Bratanek po otrzymaniu tej wiadomości podzielił się tą radością z rodziną i pełen szczęścia powiedział: Warto się uczyć!
*
Dobiega końca kolejny rok szkolny. W tych dniach rozdane zostaną świadectwa. I wakacje, mniej lub bardziej, zasłużone. Znając środowisko szkolne terenu mojej pracy, zauważam z niepokojem, że niełatwo można odnaleźć młodych ludzi, którym naprawdę chce się uczyć. Ów brak entuzjazmu do nauki nie wiąże się z ograniczeniami umysłowymi albo ze słabym poziomem nauczania, ale z brakiem motywacji do zdobywania wiedzy; z lenistwem i zniewoleniem grami komputerowymi i oglądaniem telewizji. Także – szczególnie u chłopców – ze świadomością, że pieniądze można zdobywać szybko i łatwo, np. handlując używanymi samochodami. Po co się więc uczyć?
Za niewielkie pieniądze można spędzić wakacje poza Polską. Jednym jednak z warunków jest średnia znajomość języka obcego.
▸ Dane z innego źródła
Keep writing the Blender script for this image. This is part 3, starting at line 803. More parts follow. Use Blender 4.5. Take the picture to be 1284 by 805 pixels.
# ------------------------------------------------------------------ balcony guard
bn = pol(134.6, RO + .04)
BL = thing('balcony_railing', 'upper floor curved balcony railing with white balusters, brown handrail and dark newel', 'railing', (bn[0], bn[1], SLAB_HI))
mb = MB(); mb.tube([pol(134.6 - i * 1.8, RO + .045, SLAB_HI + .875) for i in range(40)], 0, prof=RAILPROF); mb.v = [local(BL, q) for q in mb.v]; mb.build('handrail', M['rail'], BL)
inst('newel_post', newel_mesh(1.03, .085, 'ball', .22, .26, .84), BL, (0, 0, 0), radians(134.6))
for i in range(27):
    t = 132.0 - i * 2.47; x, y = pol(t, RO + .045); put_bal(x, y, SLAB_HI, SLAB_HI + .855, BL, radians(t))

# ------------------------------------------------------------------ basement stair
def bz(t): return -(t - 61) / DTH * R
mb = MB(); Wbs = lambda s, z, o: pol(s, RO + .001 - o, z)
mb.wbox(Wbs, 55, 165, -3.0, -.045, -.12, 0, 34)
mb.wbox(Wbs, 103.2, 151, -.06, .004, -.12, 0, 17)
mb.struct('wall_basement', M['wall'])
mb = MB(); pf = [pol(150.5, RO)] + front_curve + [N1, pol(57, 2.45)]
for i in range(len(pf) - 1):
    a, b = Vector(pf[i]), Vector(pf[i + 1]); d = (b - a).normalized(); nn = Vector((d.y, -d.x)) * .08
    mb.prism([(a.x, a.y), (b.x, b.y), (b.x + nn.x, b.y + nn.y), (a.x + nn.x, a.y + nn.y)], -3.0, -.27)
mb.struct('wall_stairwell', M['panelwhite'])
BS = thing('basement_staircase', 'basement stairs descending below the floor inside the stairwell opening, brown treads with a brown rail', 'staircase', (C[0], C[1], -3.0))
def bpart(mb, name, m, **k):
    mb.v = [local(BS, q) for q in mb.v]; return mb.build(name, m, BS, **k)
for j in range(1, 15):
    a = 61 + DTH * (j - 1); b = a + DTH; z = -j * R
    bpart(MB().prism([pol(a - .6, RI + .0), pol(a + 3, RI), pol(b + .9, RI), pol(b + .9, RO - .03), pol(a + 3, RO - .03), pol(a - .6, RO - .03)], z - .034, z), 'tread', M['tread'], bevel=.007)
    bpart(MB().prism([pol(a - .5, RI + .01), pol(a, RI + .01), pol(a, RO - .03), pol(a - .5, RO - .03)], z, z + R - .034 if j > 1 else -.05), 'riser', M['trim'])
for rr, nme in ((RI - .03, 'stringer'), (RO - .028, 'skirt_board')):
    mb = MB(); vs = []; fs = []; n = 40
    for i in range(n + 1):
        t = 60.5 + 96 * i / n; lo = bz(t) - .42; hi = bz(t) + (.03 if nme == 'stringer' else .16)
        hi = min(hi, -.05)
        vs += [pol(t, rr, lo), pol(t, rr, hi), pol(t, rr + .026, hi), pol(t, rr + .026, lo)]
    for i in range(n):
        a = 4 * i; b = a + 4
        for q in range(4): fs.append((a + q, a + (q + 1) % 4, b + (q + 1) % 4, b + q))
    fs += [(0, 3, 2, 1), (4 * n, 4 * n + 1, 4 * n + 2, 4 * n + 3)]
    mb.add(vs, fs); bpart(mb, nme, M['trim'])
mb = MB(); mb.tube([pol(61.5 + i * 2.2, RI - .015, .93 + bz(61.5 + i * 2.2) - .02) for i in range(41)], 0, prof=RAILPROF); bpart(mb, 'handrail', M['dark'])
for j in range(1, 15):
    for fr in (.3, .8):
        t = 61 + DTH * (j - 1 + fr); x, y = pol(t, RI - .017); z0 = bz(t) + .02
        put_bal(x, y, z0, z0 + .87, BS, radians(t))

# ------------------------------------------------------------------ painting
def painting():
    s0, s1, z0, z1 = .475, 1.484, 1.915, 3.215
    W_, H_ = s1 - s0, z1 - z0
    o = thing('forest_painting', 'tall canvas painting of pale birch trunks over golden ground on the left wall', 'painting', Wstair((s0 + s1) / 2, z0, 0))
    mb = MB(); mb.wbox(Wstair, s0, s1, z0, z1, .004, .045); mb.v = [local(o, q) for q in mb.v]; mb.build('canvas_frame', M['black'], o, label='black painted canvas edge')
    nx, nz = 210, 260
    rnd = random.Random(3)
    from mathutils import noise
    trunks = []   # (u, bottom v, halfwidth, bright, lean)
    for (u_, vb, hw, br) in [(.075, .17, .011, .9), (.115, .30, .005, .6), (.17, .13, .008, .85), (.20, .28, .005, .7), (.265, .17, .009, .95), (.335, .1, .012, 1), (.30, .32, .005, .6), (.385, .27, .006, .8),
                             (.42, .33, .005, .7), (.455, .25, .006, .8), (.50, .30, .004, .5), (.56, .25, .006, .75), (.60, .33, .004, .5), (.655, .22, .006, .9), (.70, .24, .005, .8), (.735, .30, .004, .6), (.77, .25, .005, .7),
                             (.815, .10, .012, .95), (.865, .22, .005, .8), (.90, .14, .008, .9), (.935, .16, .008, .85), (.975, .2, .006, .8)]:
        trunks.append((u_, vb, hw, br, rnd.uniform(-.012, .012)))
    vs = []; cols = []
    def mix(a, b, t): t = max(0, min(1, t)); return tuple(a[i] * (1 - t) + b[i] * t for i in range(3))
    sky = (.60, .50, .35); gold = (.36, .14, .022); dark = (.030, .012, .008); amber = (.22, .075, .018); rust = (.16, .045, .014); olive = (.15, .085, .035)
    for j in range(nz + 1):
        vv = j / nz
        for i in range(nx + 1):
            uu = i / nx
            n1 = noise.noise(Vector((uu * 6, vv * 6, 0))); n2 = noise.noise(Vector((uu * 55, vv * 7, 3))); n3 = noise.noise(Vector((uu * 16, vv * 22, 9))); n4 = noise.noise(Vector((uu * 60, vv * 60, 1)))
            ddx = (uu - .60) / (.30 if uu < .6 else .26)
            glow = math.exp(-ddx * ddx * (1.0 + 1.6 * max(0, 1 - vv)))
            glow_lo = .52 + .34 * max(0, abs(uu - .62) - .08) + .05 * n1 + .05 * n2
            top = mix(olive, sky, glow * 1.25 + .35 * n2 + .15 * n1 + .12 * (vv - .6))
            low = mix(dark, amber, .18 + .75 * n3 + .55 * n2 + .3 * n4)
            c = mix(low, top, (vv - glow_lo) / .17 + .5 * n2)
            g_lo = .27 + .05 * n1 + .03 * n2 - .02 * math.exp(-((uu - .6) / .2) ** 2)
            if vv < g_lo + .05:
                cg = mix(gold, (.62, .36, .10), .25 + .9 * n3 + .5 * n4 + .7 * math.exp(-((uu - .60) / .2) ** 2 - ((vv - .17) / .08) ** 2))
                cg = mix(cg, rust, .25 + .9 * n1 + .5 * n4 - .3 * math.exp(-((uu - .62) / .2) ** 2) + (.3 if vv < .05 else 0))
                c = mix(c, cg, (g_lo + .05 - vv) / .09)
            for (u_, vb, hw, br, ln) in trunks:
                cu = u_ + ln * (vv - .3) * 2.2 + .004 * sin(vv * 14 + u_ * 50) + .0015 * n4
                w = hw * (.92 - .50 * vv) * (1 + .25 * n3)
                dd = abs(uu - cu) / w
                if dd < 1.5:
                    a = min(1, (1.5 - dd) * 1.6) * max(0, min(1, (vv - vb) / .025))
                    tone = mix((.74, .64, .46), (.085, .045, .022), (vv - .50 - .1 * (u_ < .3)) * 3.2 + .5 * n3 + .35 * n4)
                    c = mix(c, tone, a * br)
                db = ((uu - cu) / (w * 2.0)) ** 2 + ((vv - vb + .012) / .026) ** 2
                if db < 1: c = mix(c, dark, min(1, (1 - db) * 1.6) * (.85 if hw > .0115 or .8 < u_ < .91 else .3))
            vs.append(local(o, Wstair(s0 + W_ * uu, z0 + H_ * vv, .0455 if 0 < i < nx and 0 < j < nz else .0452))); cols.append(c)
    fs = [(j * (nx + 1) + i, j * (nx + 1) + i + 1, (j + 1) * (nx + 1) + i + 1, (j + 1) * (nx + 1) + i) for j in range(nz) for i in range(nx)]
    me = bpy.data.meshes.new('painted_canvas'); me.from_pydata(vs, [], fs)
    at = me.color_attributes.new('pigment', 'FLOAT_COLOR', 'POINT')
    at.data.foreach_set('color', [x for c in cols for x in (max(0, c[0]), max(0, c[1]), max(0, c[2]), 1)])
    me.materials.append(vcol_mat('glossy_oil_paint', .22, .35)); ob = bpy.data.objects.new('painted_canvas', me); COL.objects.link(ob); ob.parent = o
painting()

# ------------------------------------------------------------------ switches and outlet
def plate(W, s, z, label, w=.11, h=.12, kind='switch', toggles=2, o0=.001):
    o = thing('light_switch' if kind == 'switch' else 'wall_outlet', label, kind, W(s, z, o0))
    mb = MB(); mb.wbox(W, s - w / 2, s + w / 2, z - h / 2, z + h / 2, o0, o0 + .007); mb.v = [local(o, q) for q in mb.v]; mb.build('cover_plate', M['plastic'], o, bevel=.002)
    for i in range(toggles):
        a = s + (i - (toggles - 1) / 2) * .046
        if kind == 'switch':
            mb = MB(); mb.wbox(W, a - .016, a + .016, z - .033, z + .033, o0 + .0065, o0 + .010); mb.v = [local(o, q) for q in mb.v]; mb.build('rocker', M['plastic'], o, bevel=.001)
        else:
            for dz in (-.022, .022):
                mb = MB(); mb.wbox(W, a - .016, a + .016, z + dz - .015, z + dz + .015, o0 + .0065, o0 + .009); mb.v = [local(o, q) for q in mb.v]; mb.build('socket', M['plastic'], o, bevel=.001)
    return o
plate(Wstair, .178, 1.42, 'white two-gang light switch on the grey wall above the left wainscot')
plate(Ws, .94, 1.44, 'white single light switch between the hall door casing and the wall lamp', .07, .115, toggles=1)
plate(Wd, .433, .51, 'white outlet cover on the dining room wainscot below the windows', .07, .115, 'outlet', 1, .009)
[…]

Ona pozwala wiele zobaczyć, dowiedzieć się, wszędzie dotrzeć do celu. Także starsza młodzież właśnie dzięki znajomości języka obcego ma pewne możliwości zarobienia pieniędzy poza krajem.
Moi rodzice wobec swoich dzieci mieli konkretne warunki. Jednym z nich było to, że każdy z nas musiał mieć maturę. Co do dalszej nauki była wolność: chcesz się dalej uczyć, to się ucz, a my ci w tym pomożemy. Z perspektywy lat widzę, jakie to było mądre, choć rodzice matury nie mieli.
Wakacje to czas wypoczynku, a nie nauki. To doskonały czas do refleksji, przemyśleń i dyskusji. Zachęcam więc do tego, by sobie i dzieciom stawiać pytania o sens nauki, poznawania języka obcego, rozwijania się, samowychowania. Jakie to musi być wielkie szczęście, gdy dziecko mówi do swoich rodziców: Warto się uczyć.